Kroger set to roll out Dip fashion brand

Kroger set to roll out Dip fashion brand

Exclusive apparel label to debut in Fred Meyer, Marketplace this fall

The Kroger Co. has unveiled the apparel private brand it plans to launch in the fall.

Called Dip, the exclusive clothing line was developed by fashion designer Joe Mimran, left, and is slated to roll out to more than 300 Fred Meyer and Kroger Marketplace large-format stores, Kroger said Monday.

Dip will include apparel for women, men, juniors, children and babies. Kroger said the apparel brand is intended to “help busy, on-the-go people live with style and get the most out of their fashion dollar” by offering flexible collections that make it easy for customers to assemble outfits or clothe an entire family. Plans call for the Dip brand to be presented in its own in-store department with the banner prominently featured, according to a conceptual drawing from Kroger.

"We've worked closely with Joe and his team to develop a line of clothing that works for today's times — easy to buy, easy to wear and easy to love. Effortless style, every day of the week," Robert Clark, senior vice president of merchandising at Kroger, said in a statement. "Dip will transform our apparel business, further redefining the customer experience through Restock Kroger."

Cincinnati-based Kroger had announced plans for its own “modern lifestyle” clothing brand last November and said the new line would debut in Fred Meyer stores in the Pacific Northwest and in Kroger Marketplace locations around the country.

Dip replaces over a dozen of Kroger’s private-label clothing brands — such as Indigo by Great Northwest, GNW, Kids Korner and Curfew — and reflects efforts to spur private brand growth under the Restock Kroger initiative to redefine the customer experience.

"The goal is to connect with our customers in innovative ways through ‘Our Brands,’ ” Clark explained. “Dip enables Kroger to provide a meaningfully better clothing experience and, ultimately, expand on the products and experiences that you can only get at our stores. Imagine grabbing a few groceries and then being able to ‘dip’ over to the next aisle and finding your new favorite top or pants.”

Those ideas, in fact, were behind Kroger and Mimran’s conception of the Dip brand name, the company said.

"We looked at Kroger's unmatched heritage in food. We thought about the fun, easy energy of the clothes. We thought about what makes every gathering better. And it just kind of clicked — Dip," according to Mimran, who in his 30-year fashion career is known for launching such brands as Club Monaco, Joe Fresh and Pink Tartan. "We believe good design can be affordable. It should fit into your life, not the other way around."

Convenience also factors heavily into the brand. “We know customers want to quickly pop in and out of the apparel department, not spend hours browsing,” Clark noted. “Great style you can just grab, go and enjoy at a great price. That’s the promise. This is an invitation to ‘Dip into simple. Dip into style.’ ”

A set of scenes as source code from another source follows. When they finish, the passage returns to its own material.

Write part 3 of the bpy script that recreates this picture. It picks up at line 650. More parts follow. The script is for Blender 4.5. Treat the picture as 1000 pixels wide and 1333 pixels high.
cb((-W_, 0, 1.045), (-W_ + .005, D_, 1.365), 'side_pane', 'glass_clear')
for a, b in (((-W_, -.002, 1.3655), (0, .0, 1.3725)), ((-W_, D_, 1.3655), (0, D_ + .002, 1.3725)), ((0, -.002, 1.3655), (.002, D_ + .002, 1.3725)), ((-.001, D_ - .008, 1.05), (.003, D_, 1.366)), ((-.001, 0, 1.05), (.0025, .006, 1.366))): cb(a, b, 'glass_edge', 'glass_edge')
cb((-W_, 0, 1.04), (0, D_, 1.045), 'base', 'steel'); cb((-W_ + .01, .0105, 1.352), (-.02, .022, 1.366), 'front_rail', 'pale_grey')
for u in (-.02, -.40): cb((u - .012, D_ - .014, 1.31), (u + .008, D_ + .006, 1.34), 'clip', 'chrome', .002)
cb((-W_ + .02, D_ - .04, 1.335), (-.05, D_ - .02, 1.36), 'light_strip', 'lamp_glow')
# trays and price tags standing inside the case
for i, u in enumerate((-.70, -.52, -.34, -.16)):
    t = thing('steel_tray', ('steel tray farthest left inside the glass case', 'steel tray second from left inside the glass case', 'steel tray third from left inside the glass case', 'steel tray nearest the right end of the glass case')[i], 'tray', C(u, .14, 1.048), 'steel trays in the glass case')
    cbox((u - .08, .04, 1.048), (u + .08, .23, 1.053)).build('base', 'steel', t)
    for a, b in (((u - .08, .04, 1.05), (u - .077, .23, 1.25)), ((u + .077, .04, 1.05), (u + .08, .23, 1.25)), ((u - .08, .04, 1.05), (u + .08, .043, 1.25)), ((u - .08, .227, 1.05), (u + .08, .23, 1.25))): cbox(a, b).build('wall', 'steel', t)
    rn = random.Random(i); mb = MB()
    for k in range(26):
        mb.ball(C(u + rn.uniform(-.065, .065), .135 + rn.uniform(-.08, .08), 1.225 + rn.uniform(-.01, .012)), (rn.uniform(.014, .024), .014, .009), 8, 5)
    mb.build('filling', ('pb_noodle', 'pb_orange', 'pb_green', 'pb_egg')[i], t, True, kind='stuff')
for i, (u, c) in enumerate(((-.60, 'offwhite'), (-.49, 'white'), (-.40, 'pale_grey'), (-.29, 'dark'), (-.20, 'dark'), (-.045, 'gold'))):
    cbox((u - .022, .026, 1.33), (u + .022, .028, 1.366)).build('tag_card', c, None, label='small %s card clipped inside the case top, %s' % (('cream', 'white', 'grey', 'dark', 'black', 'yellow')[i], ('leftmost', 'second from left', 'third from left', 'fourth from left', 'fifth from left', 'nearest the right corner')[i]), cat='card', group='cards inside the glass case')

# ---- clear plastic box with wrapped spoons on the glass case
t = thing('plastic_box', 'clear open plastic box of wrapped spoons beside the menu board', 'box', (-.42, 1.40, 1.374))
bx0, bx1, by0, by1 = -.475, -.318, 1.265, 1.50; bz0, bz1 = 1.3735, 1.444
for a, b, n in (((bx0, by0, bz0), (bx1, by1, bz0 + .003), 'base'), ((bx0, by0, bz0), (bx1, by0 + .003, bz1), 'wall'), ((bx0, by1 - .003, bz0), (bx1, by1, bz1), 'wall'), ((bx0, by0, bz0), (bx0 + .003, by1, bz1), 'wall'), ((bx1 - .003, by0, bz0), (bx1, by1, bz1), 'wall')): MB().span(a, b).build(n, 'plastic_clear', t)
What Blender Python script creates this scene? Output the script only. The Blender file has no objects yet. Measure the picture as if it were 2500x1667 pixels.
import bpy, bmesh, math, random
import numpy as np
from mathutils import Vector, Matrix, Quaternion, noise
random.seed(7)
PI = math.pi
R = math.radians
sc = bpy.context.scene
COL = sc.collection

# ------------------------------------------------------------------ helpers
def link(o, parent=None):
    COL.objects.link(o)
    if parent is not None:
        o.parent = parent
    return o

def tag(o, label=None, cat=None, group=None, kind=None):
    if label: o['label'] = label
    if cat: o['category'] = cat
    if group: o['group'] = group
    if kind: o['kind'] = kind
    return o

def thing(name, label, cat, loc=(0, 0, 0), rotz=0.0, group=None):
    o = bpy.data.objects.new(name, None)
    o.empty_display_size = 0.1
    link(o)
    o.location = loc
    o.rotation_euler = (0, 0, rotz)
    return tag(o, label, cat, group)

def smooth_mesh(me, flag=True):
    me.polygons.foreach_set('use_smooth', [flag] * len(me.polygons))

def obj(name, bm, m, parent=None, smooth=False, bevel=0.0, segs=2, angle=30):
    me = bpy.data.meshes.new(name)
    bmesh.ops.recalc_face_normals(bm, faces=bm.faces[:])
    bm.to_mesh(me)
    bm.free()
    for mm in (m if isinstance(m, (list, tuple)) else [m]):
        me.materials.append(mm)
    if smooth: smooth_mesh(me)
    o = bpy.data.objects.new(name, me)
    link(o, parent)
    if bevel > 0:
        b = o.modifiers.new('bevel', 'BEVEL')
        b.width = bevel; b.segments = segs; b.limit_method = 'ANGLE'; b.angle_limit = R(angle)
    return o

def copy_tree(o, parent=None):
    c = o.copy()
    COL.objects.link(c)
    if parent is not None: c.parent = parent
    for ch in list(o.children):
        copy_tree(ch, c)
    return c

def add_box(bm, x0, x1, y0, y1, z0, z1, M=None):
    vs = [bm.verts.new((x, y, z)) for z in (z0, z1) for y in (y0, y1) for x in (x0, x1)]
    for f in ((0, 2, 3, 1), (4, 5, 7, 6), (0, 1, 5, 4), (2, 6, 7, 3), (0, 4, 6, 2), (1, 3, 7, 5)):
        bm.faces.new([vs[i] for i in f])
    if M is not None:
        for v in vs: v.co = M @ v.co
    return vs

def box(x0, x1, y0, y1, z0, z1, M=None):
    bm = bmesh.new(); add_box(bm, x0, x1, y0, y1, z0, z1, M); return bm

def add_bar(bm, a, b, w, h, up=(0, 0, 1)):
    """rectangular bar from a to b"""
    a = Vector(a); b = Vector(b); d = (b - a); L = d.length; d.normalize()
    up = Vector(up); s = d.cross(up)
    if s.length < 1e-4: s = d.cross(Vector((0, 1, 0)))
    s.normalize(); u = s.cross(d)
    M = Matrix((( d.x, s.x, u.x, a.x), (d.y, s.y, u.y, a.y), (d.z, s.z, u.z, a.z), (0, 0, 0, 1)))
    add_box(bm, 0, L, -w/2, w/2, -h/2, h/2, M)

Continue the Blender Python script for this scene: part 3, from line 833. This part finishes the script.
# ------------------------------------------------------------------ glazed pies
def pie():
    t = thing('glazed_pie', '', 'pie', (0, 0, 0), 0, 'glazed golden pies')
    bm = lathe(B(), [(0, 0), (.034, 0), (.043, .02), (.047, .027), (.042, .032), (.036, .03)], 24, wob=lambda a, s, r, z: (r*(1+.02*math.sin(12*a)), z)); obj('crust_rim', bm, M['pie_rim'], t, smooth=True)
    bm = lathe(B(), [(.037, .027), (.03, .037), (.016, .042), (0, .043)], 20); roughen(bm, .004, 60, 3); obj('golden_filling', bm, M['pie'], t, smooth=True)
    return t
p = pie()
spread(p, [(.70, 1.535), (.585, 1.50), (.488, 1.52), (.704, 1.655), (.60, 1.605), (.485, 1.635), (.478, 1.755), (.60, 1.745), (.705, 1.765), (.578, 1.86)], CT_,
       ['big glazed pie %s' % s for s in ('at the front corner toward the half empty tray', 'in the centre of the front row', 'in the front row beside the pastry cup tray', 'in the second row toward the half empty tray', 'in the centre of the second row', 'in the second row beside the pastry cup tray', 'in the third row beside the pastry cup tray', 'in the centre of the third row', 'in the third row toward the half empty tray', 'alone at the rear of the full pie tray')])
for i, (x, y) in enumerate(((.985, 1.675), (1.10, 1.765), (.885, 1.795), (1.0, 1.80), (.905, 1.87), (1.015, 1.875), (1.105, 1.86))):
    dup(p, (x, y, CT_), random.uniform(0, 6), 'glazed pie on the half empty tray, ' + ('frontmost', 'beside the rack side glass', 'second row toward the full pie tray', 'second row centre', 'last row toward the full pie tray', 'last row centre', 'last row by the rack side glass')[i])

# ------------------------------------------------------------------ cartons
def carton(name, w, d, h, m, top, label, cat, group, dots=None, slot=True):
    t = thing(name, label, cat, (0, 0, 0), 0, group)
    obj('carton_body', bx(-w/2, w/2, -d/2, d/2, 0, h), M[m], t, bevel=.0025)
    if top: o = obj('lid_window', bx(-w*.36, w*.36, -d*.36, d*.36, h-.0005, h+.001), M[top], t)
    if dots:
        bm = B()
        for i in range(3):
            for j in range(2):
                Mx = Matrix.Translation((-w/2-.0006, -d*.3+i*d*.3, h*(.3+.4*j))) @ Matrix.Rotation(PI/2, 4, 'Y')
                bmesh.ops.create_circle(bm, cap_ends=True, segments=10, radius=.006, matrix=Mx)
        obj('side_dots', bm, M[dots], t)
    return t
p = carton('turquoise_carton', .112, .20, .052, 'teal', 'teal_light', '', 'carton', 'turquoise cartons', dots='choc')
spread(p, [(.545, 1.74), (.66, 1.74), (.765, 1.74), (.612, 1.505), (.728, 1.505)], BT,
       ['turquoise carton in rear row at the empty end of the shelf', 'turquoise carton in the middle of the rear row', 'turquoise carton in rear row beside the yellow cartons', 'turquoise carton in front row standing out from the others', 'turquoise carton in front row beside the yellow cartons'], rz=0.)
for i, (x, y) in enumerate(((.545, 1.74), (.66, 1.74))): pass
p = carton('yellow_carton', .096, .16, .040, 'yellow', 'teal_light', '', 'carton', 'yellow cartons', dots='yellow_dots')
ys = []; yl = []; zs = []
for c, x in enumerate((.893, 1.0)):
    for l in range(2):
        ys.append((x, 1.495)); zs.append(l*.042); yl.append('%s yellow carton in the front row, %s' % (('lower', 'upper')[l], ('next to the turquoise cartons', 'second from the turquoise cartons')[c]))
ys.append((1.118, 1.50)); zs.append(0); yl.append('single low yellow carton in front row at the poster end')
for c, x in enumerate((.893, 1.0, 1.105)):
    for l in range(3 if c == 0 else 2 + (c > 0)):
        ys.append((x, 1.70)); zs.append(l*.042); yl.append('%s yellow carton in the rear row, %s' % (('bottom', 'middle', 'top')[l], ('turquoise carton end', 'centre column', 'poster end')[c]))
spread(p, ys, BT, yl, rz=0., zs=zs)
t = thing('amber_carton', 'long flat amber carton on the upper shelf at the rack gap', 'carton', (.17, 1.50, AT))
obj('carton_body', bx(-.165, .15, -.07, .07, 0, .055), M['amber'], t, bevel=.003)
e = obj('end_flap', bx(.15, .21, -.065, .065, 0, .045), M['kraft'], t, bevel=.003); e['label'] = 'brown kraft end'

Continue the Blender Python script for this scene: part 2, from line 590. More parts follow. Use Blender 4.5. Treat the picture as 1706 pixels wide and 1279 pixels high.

Grappling with thin margins in food, inflationary pressures and an influx of nontraditional competitors, brick-and-mortar grocery retailers are looking to add items that bolster profits and differentiate their product mix. Kroger rivals Walmart, Target and Costco generate much of their revenue via grocery sales but have made apparel a staple of their offerings. And U.S. market newcomer Lidl, a hard-discount supermarket chain, offers a range of clothing designed with model Heidi Klum, including a new collection that launched in March.

"Our exciting and innovative apparel vision will inspire our customers, resulting in increased engagement, loyalty and sales," Kroger’s Clark added.